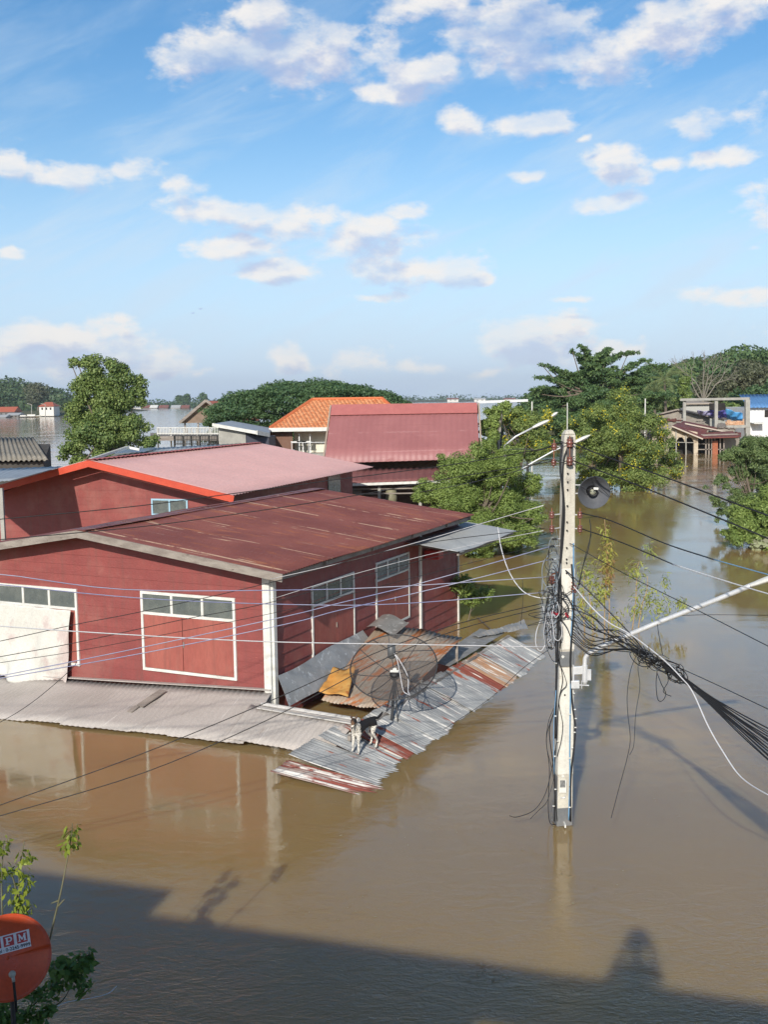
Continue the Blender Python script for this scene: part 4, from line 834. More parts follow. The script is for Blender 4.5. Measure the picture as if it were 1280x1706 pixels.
simple_house(77, 685, 26, 15, 440, wlw, rfo_, 'white house with orange red hip roof on the far left bank', G9, hip=True)
simple_house(10, 696, 30, 18, 430, wlg, rfo_, 'grey walled house with orange roof at the left edge of the far bank', G9)
simple_house(2, 700, 16, 9, 420, wlg, rfg, 'low grey roofed boathouse at the far left waterline', G9)
simple_house(20, 696, 22, 8, 425, wlg, rfg, 'long pale roofed shed beside the far left waterline', G9)
for px, ww, rm_, lb in ((228, 14, rfg, 'small pale roofed house seen just right of the tall riverside tree'), (243, 12, rfr, 'rust roofed house left in the distant row'), (255, 14, wlw, 'little white fronted house in the distant row'), (272, 16, rfr, 'wide rust roofed house in the middle of the distant row'), (292, 16, rfg, 'grey roofed house in the distant row under the pointed trees'), (308, 14, rfr, 'rust roofed house right in the distant row')):
    simple_house(px, 685, ww, 10, 860, wlg if rm_ != rfg else wlw, rm_, lb, G9, win=2)
for px in (755, 800, 850): simple_house(px, 668, 20, 5, 1400, wlw, rfr if px != 800 else rfg, {755: 'tiny white building on the distant right bank behind the pink roof ridge', 800: 'tiny grey roofed building on the distant right bank', 850: 'tiny red roofed building at the right of the distant bank'}[px], G9, win=2)
boat_m = MB()
def boat(px, py, Y, L_, mat, label, g='boats moored along the far bank'):
    c = A(px, py, Y); c[2] = 0; t = thing('moored_boat', label, 'boat', c, g); m = MB(); k = 8
    m.grid(lambda u, v: (c[0]+(u-.5)*L_, c[1]+math.sin(math.pi*v)*L_*.13*math.sin(math.pi*min(max(u, .08), .92))**.6*(1 if True else 0)-L_*.06*math.cos(math.pi*v)*math.sin(math.pi*u), .1+L_*.06*(abs(math.cos(math.pi*v)))+abs(u-.5)**3*L_*.3), 14, 8); m.build('hull', mat, t, solid=.1)
    m = MB(); m.box((c[0], c[1], .2+L_*.09), (L_*.45, L_*.12, L_*.09)); m.box((c[0], c[1], .2+L_*.14), (L_*.5, L_*.15, L_*.012)); m.build('cabin', wlw, t)
boat(52, 694, 425, 7, wlw, 'white boat moored left of the white house on the far bank'); boat(38, 694, 425, 5, wlg, 'grey boat moored near the far left sheds')
# lamp posts on far bank
for px, lb in ((52, 'left lamp post on the far left bank'), (75, 'right lamp post on the far left bank')):
    p = A(px, 692, 430); q_ = A(px, 674, 430); m_ = MB(); m_.tube([(p[0], p[1], 0), q_], .14, 6); m_.tube([q_, q_+np.array([-1.8, 0, .4])], .12, 6); o = m_.build('bank_lamp_post', concrete); tag(o, lb, 'lamp post', 'lamp posts on the far bank')

# ---------------------------------------------------------------- ruined house, frame, tarps, white building on the right
Yv = 98.
rh = thing('ruined_house', 'flooded derelict house with cream arched wall and patched maroon tin roof', 'house', A(1150, 755, Yv)*np.array([1, 1, 0]))
cw = pm('stained_cream', (.62, .54, .42), (.50, .42, .32), rough=.9, scale=.8, c3=(.25, .19, .14), s3=2.2, t3=(.52, .66))
def Pv(px, py, dy=0): return A(px, py, Yv+dy)
m_ = MB()
def wallpoly(pts, dy=0, th=.25):
    f_ = [Pv(x, y, dy) for x, y in pts]; b_ = [p+np.array([0, th, 0]) for p in f_]; n = len(pts); m_.add(f_+b_, [tuple(range(n))[::-1], tuple(range(n, 2*n))]+[(i, (i+1) % n, n+(i+1) % n, n+i) for i in range(n)])
wallpoly([(1096, 728), (1096, 722), (1122, 712), (1163, 720), (1163, 729)])       # lintel band
for x0, x1 in ((1090, 1097), (1108, 1115), (1157, 1164)): wallpoly([(x0, 760), (x0, 727), (x1, 727), (x1, 760)], .02)
for x0, x1 in ((1097, 1108), (1115, 1128), (1128, 1142), (1142, 1157)):
    k = 12; top = [(x0+(x1-x0)*i/k, 737-9*math.sin(math.pi*i/k)**.6) for i in range(k+1)]; wallpoly([(x0, 727), (x1, 727)]+top[::-1], .04)
wallpoly([(1088, 742), (1088, 728), (1097, 727), (1097, 745)], .1)
m_.build('arched_wall', cw, rh)
m_ = MB()
for x in (1127.5, 1144): wallpoly([(x-.8, 762), (x-.8, 716), (x+.8, 716), (x+.8, 762)], -.15, .15)
wallpoly([(1115, 737), (1115, 736), (1157, 737), (1157, 738)], -.1, .06)
m_.build('post', concrete, rh)
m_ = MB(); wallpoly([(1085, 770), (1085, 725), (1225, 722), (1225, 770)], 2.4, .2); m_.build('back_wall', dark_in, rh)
m_ = MB(); wallpoly([(1164, 729), (1164, 724), (1230, 722), (1230, 727)], .3, .15); wallpoly([(1164, 749.5), (1164, 748), (1212, 748), (1212, 749.5)], .3, .12); wallpoly([(1164, 740), (1164, 739), (1180, 739), (1180, 740)], .3, .1)
for x in (1176, 1181, 1186, 1191, 1200, 1206): wallpoly([(x, 762), (x, 727), (x+2.2, 727), (x+2.2, 762)], .3, .1)
m_.build('grey_boards', grey_wood, rh)
m_ = MB(); wallpoly([(1188, 764), (1188, 735), (1197, 734), (1197, 764)], .2, .1); m_.build('door', pm('rusty_door', (.42, .14, .07), (.3, .10, .05), rough=.8), rh)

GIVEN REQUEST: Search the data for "wallpoly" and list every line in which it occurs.

EXERCISE RESULT:
def wallpoly(pts, dy=0, th=.25):
wallpoly([(1096, 728), (1096, 722), (1122, 712), (1163, 720), (1163, 729)])       # lintel band
for x0, x1 in ((1090, 1097), (1108, 1115), (1157, 1164)): wallpoly([(x0, 760), (x0, 727), (x1, 727), (x1, 760)], .02)
    k = 12; top = [(x0+(x1-x0)*i/k, 737-9*math.sin(math.pi*i/k)**.6) for i in range(k+1)]; wallpoly([(x0, 727), (x1, 727)]+top[::-1], .04)
wallpoly([(1088, 742), (1088, 728), (1097, 727), (1097, 745)], .1)
for x in (1127.5, 1144): wallpoly([(x-.8, 762), (x-.8, 716), (x+.8, 716), (x+.8, 762)], -.15, .15)
wallpoly([(1115, 737), (1115, 736), (1157, 737), (1157, 738)], -.1, .06)
m_ = MB(); wallpoly([(1085, 770), (1085, 725), (1225, 722), (1225, 770)], 2.4, .2); m_.build('back_wall', dark_in, rh)
m_ = MB(); wallpoly([(1164, 729), (1164, 724), (1230, 722), (1230, 727)], .3, .15); wallpoly([(1164, 749.5), (1164, 748), (1212, 748), (1212, 749.5)], .3, .12); wallpoly([(1164, 740), (1164, 739), (1180, 739), (1180, 740)], .3, .1)
for x in (1176, 1181, 1186, 1191, 1200, 1206): wallpoly([(x, 762), (x, 727), (x+2.2, 727), (x+2.2, 762)], .3, .1)
m_ = MB(); wallpoly([(1188, 764), (1188, 735), (1197, 734), (1197, 764)], .2, .1); m_.build('door', pm('rusty_door', (.42, .14, .07), (.3, .10, .05), rough=.8), rh)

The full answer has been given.